Whatever you may say, Sir, the path of Yoga is absolutely dry and especially that of Integral Yoga!
One has to pass through the desert sometimes – doesn’t follow that the whole path is like that.
For this Yoga, one must have the heart of a lion, the mind of a Sri Aurobindo and the vital of a Napoleon.
Good Lord! Then I am off the list of the candidates – for I have neither the heart of a lion nor the vital of Napoleon.
You may say that when the psychic comes to the front, the path becomes a grand Trunk Road of Roses. But it may take years and years!
Does not matter how long it takes – it crops up one day or another.
And who knows one may not simply pine away in the dry desert before that?
No necessity to carry out any such disagreeable programme.
Have I the necessary requirements for the sadhana?
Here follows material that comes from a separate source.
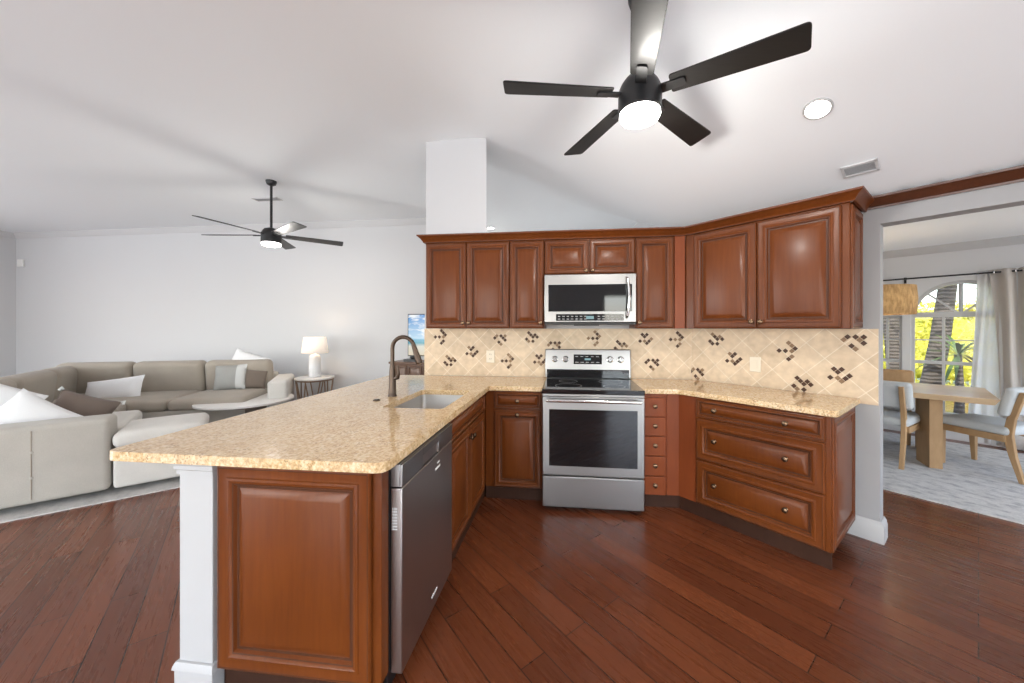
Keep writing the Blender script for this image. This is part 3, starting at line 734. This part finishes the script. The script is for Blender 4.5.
# outlets
def plate(name, label, X, m, sw):
    r_ = root(name, label, 'switch' if sw else 'outlet'); r_.matrix_world = X
    obj('cover_plate', box(new(), -.04, .04, -.006, 0, -.06, .06), M[m], r_, bev=.003)
    if sw:
        for x in (0,): obj('rocker', box(new(), x - .016, x + .016, -.009, -.006, -.033, .033), M[m], r_, bev=.002)
    else:
        for z in (-.022, .022):
            b = new()
            for x in (-.007, .007): box(b, x - .0015, x + .0015, -.0075, -.0055, z - .006, z + .006)
            obj('socket', b, M['outlet_dark'], r_)
plate('wall_outlet', 'cream wall outlet on the tiled backsplash beside the range', T(-.735, WY - .0095, 1.105), 'cream_plate', False)
plate('light_switch', 'cream light switch on the angled tiled wall', ANG @ T(.52, -.0095, 1.09), 'cream_plate', True)

# ------------------------------------------------------------------ ceiling fixtures
def fan(label, x, y, zb, rad, wid, a0, canopy_z, lens_r=.10):
    r_ = root('ceiling_fan', label, 'ceiling fan', (x, y, zb))
    hc = canopy_z - zb
    obj('canopy', lathe(new(), [(.056, hc), (.054, hc - .02), (.046, hc - .045), (.022, hc - .06)], 24), M['black'], r_)
    obj('downrod', tube(new(), [(0, 0, .05), (0, 0, hc - .05)], .0135, 12), M['black'], r_)
    obj('motor_housing', lathe(new(), [(.03, .095), (.070, .08), (.088, .055), (.099, .03), (.102, 0), (.102, -.075), (.097, -.082)], 32), M['black'], r_)
    obj('light_lens', lathe(new(), [(.095, -.082), (.097, -.096), (.090, -.110), (.065, -.118), (.02, -.120)], 32), M['lens'], r_)
    light('fan_light', 'POINT', (x, y, zb - .19), 27, color=(1, .96, .9), shadow_soft_size=.09)
    for k in range(5):
        X = RZ(R(a0 + 72 * k))
        Bm = X @ T(0, 0, .012) @ RX(R(-12))
        ro, ri = rad, .12
        out = rounded([(ri + .02, -wid * .38), (ro - .012, -wid / 2), (ro, wid / 2), (ri + .02, wid * .38)], [.012, .02, .02, .012])
        bl = obj('blade', prism(new(), out, -.004, .004, Bm), M['blade'], r_, bev=.002)
        b = new(); prism(b, rounded([(.10, -.026), (.205, -.022), (.205, .022), (.10, .026)], [0, .012, .012, 0]), -.012, -.005, Bm)
        obj('bracket', b, M['black'], bl)
    return r_
fan('large black five-blade ceiling fan with a lit lens above the kitchen', .351, 1.80, 2.505, .665, .135, 190.6, ceil_z(.351, 1.80) + .01)
fan('smaller black ceiling fan on a long downrod in the living room', -3.44, 3.85, 2.455, .765, .135, 187, ceil_z(-3.44, 3.85) + .005)

def downlight(label, x, y, en=14):
    z = ceil_z(x, y); e_ = .05
    n = Vector((-(ceil_z(x + e_, y) - ceil_z(x - e_, y)) / (2 * e_), -(ceil_z(x, y + e_) - ceil_z(x, y - e_)) / (2 * e_), 1)).normalized()
    X = T(x, y, z) @ n.to_track_quat('Z', 'Y').to_matrix().to_4x4()
    r_ = root('recessed_light', label, 'ceiling light'); r_.matrix_world = X
    obj('trim_ring', lathe(new(), [(.054, -.002), (.056, -.006), (.064, -.007), (.068, -.001), (.068, .0)], 28, caps=False), M['trim'], r_)
    obj('lens', lathe(new(), [(.055, -.004), (.03, -.0055), (.005, -.006)], 24), M['downlight'], r_)
    lo = light('downlight', 'SPOT', X @ Vector((0, 0, -.03)), en, color=(1, .95, .87), shadow_soft_size=.06, spot_size=R(150), spot_blend=.6)
    lo.rotation_euler = X.to_euler()
downlight('round lit recessed light in the sloped ceiling above the angled cabinets', 1.356, 2.127, 22)
downlight('small lit recessed light just above the cabinet crown beside the white block', -1.30, 6.08, 60)
downlight('round lit recessed light added out of view over the kitchen', -.6, .3, 22)  # added ceiling lamp, unseen, brightens the kitchen
downlight('round lit recessed light added out of view over the walkway', 1.6, .2, 22)  # second added ceiling lamp, also outside the view

def vent(label, X, w, h_, m, n):
    r_ = root('ceiling_vent', label, 'vent'); r_.matrix_world = X
    b = new()
    for q in ((-w / 2, w / 2, -h_ / 2, -h_ / 2 + .014), (-w / 2, w / 2, h_ / 2 - .014, h_ / 2), (-w / 2, -w / 2 + .014, -h_ / 2, h_ / 2), (w / 2 - .014, w / 2, -h_ / 2, h_ / 2)): box(b, *q, -.008, 0)
    obj('frame', b, M['vent_white'], r_)
    b = new()
    for k in range(n):
        y = -h_ / 2 + .016 + (h_ - .032) * (k + .5) / n; box(b, -w / 2 + .012, w / 2 - .012, -.006, .006, -.0008, .0008, T(0, y, -.005) @ RX(R(35)))
    obj('louvers', b, M[m], r_)
    obj('duct', box(new(), -w / 2 + .01, w / 2 - .01, -h_ / 2 + .01, h_ / 2 - .01, -.0015, -.0005), M[m], r_)
v_ = ang(.0, 0)
px_, py_ = 1.765, 2.40
X = T(px_, py_, ceil_z(px_, py_) - .002) @ RZ(R(-45)) @ RX(-math.atan(.42))
vent('white rectangular air vent in the sloped ceiling above the angled cabinet', X, .165, .10, 'vent', 6)
vent('grey slotted air vent in the ceiling behind the living room fan', T(-3.97, 4.38, ceil_z(-3.97, 4.38) - .002), .36, .11, 'vent', 6)

# ------------------------------------------------------------------ living room
put(obj('area_rug', rbox(new(), 0, 0, .006, 4.3, 3.7, .012, .005, 2), M['rug2'], loc=(-6.06, 4.12, 0), rot=(0, 0, R(45))), 'pale rug edge showing under the grey sectional sofa', 'rug') if False else None
def WU(s, d): return ((s + d) / 2, (s - d) / 2)      # s = x+y, d = x-y  ->  point
rug_poly = [WU(-3.1, -6.08), WU(.55, -6.08), WU(.55, -9.6), WU(-3.1, -9.6)]
put(obj('area_rug', prism(new(), rug_poly, .0005, .010), M['rug2']), 'pale grey rug under the sectional sofa in the living room', 'rug')

so = root('sectional_sofa', 'large greige linen sectional sofa wrapping around the living room', 'sofa', (0, 0, 0))
Z0 = .012
def seg(p, q):
    p = Vector((*p, 0)); q = Vector((*q, 0)); d_ = (q - p)
    return T(p.x, p.y, 0) @ RZ(math.atan2(d_.y, d_.x)), d_.length
# near section: the back panel toward the kitchen, tufted, then a backless bumper seat
X, L = seg(WU(-2.95, -6.22), WU(-1.17, -6.22))      # x along +w, +y away from the kitchen
b = new(); nx = 3
rbox(b, L / 2, .14, (.645 + .06) / 2, L, .28, .645 - .06, .04, 4, X)
obj('back', b, M['sofa'], so, ang=60)
for k in (1, 2): obj('seam', tube(new(), [X @ Vector((L * k / 3 + .03, -.0005, z)) for z in (.10, .3, .48, .61)], .004, 8), M['sofa_back'], so)
for k in (1, 2):
    for z in (.26, .45): obj('tufting_button', lathe(new(), [(.012, 0), (.011, .004), (.004, .007)], 10, X @ T(L * k / nx + .03, .001, z) @ RX(R(90))), M['sofa'], so)
X2, L2 = seg(WU(-1.15, -6.22), WU(-.35, -6.22))
obj('seat_base', rbox(new(), L2 / 2, .27, .23, L2, .54, .34, .03, 3, X2), M['sofa_pale'], so, ang=60)
obj('seat_cushion', rbox(new(), L2 / 2, .27, .455, L2 + .01, .57, .13, .05, 4, X2, .02), M['sofa_pale'], so, ang=60)
b = rbox(new(), L / 2, .72, .23, L, .88, .34, .03, 3, X); obj('seat_base', b, M['sofa'], so, ang=60)
obj('seat_cushion', rbox(new(), L / 2 + .15, .72, .455, L * .8, .86, .13, .05, 4, X, .02), M['sofa_pale'], so, ang=60)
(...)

The only thing I seem to have is a deep respect for you, which almost all people have today.
It is good that, for accuracy’s sake, you put in the “almost”.
I made the unhappy discovery that it is surely from a financial pressure outside that I jumped for the Unknown and the Unknowable.
It must have been a stupendous pressure to produce such a gigantic leap.
No escape now. Let me be roasted for somebody’s toast. Pardon my vagaries.
All this simply means that you have, metaphorically speaking, the hump. Trust in God and throw the hump off.